At 4 p.m. CDT (2100 GMT) on Friday, Ike was about 135 miles

southeast of Galveston, the hurricane center said. It was moving west-northwest at 12 mph (19 kph).

WATER LEVELS CLIMBING

In Galveston, water levels had already climbed more than nine feet, forecasters said.

About 13 million people in 132 counties along the Gulf coast could face hurricane and tropical storm conditions, the U.S. National Census Bureau said.

Millions of coastal residents could be left without power, authorities said. A dawn-to-dusk curfew was laid down in evacuated areas around Houston.

The Coast Guard had to rescue 65 people from rising waters on the Bolivar Peninsula, located east of Galveston.

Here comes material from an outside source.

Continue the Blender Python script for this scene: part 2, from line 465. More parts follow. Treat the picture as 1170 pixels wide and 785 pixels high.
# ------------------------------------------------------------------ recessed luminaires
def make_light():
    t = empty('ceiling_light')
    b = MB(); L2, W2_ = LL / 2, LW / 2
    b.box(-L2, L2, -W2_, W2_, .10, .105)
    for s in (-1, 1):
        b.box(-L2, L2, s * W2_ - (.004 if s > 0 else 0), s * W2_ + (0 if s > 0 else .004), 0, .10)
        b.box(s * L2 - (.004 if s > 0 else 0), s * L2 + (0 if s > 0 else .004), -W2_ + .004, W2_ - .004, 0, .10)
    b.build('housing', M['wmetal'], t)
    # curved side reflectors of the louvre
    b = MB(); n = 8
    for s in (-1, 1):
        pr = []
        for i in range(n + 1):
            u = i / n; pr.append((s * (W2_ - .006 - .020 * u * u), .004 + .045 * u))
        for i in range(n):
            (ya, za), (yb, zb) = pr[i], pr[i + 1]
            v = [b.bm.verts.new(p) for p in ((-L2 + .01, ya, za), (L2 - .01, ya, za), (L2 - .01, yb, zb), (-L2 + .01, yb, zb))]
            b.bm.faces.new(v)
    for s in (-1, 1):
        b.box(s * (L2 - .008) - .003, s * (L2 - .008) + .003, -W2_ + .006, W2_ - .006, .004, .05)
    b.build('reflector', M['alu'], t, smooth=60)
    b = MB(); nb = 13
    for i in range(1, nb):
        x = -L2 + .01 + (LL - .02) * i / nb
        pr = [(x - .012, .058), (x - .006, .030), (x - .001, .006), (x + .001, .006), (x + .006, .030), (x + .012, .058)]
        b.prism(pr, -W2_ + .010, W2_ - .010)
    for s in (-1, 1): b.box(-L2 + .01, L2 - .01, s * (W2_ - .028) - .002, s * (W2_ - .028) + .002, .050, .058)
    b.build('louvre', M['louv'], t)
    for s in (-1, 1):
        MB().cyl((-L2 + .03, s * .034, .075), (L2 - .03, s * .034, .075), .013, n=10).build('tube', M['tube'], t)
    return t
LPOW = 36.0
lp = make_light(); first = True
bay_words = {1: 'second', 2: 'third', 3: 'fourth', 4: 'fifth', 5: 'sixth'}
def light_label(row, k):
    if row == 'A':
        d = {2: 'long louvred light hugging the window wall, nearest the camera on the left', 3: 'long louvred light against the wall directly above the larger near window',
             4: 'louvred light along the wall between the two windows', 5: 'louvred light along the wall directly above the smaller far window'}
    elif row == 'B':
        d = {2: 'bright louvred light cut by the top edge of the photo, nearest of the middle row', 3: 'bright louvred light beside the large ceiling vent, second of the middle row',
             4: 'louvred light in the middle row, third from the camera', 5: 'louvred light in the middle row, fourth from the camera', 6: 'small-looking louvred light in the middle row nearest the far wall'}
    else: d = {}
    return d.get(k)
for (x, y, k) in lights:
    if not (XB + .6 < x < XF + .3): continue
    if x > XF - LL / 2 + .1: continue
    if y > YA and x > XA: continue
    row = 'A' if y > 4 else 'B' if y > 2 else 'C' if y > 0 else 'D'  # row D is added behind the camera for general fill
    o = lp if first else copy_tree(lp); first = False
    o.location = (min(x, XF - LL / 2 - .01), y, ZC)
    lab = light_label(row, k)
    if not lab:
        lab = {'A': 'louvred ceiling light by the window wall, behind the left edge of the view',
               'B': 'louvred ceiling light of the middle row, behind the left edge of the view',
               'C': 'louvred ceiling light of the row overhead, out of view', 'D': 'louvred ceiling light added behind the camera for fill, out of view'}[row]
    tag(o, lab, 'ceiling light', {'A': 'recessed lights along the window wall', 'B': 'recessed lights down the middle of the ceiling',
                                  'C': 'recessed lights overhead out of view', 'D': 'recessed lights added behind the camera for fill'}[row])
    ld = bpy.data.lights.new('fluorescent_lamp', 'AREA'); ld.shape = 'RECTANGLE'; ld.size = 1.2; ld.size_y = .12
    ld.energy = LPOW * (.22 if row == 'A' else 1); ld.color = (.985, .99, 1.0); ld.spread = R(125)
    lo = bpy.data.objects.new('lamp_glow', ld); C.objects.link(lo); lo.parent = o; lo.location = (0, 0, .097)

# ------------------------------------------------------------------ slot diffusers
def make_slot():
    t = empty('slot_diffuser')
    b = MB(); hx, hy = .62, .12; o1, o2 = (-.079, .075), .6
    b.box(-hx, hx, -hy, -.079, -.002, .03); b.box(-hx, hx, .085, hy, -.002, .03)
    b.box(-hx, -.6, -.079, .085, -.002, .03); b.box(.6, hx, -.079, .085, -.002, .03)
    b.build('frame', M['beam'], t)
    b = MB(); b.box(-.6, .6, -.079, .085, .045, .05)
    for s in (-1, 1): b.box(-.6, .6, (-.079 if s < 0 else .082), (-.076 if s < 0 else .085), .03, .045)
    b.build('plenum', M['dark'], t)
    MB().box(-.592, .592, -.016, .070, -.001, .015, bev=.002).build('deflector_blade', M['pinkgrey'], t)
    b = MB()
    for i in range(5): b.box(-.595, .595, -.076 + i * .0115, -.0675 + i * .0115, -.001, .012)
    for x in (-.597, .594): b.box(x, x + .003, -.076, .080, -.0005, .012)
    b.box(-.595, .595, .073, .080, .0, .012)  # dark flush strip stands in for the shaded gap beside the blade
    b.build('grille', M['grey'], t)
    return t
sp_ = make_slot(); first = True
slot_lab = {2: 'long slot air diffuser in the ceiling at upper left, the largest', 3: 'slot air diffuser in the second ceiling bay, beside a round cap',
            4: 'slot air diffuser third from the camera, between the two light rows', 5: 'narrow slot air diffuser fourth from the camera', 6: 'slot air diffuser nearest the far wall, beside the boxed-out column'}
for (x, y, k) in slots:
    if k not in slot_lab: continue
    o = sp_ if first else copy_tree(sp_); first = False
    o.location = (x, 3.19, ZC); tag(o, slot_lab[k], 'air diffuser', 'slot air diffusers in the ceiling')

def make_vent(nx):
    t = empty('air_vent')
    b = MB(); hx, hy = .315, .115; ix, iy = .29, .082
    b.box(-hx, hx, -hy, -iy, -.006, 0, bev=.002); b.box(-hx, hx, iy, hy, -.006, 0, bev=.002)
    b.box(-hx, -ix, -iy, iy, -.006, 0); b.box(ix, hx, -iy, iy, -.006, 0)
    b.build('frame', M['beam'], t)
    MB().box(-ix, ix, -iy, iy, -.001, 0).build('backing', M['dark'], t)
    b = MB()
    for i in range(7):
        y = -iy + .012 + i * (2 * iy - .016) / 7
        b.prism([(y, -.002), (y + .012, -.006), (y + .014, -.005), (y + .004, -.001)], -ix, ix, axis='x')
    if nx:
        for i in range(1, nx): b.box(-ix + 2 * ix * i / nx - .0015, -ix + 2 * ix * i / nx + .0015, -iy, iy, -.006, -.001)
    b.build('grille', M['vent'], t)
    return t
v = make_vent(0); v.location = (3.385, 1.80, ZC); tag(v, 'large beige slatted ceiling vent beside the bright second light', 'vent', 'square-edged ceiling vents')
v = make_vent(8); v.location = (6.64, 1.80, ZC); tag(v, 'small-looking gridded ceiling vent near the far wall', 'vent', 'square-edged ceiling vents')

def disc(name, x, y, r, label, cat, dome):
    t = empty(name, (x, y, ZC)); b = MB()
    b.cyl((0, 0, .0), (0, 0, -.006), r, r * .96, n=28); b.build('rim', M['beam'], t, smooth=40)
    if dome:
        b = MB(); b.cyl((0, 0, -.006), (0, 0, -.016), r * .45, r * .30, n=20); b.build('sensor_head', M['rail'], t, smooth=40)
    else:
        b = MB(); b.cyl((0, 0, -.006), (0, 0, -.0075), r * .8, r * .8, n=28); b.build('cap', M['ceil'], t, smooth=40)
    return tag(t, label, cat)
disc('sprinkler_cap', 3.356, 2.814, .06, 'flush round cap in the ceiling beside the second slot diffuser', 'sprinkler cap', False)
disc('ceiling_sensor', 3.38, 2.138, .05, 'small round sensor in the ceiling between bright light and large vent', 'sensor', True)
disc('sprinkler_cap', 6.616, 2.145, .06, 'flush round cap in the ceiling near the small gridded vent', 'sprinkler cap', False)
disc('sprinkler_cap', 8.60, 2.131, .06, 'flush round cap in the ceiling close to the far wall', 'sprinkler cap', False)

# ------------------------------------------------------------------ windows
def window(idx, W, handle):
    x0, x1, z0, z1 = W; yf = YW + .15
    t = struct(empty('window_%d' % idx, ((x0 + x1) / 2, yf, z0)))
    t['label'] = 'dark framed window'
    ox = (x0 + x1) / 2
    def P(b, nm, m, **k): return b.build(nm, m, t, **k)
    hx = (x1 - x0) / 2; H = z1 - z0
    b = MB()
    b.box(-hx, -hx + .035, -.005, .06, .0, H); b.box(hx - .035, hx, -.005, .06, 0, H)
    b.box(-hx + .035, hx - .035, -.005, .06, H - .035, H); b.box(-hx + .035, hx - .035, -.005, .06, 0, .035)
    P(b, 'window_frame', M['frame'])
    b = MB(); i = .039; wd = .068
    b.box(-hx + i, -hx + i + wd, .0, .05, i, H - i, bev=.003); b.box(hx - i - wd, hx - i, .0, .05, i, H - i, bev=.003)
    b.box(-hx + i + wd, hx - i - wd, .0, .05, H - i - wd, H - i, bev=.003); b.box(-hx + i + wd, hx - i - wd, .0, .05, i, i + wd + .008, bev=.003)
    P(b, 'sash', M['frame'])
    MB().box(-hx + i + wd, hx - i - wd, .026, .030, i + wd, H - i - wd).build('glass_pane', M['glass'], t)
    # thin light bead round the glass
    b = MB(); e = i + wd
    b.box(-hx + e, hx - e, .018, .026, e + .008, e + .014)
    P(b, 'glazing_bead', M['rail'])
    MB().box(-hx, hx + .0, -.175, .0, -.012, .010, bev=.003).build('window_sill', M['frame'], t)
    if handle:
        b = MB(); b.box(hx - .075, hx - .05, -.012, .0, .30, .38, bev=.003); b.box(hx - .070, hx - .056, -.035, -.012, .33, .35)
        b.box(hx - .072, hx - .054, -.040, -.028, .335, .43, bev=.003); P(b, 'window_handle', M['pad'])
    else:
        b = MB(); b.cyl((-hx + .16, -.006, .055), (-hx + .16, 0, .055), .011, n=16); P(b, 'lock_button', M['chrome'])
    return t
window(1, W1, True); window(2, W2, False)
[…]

U.S. crude oil futures rose 31 cents to settle at $101.18 a barrel after dropping below $100 for the first time since early April as concerns over U.S. economic weakness outweighed storm disruption fears.

Ports were closed and the Coast Guard said a 584-foot (178-metre) freighter with 22 people aboard was stranded without power 90 miles southeast of Galveston. Conditions were too treacherous to attempt rescue.

The storm's wide reach means that it will pack an unusually strong punch, taking the form of a huge wave of water it is pushing ahead of it.

"This is a Category 5 hurricane," said Jeff Masters, co-founder of meteorological Web site The Weather Underground.

"I don't care what the Category 2 rating says," he said. Category 5 storms are the most dangerous.

Ike's storm surge could push as far inland as NASA's Johnson Space Center south of Houston, Masters said.

Houston airports were closed and city hotels were jammed with evacuees.

Ike could be the third-most damaging storm in U.S. history behind Katrina and Hurricane Andrew in 1992 due to flooding, experts said.

Risk Management Solutions pegged the value of insured property in the Houston area at nearly $1 trillion, including the city's port - the nation's second busiest.

Katrina swiped New Orleans and other parts of the U.S. Gulf Coast in August 2005, killing 1,500 people. That storm was the costliest in U.S. history, causing at least $81 billion in damage.

Katrina also damaged President George W. Bush's standing. He and his administration were strongly criticized for the slow federal response to the disaster.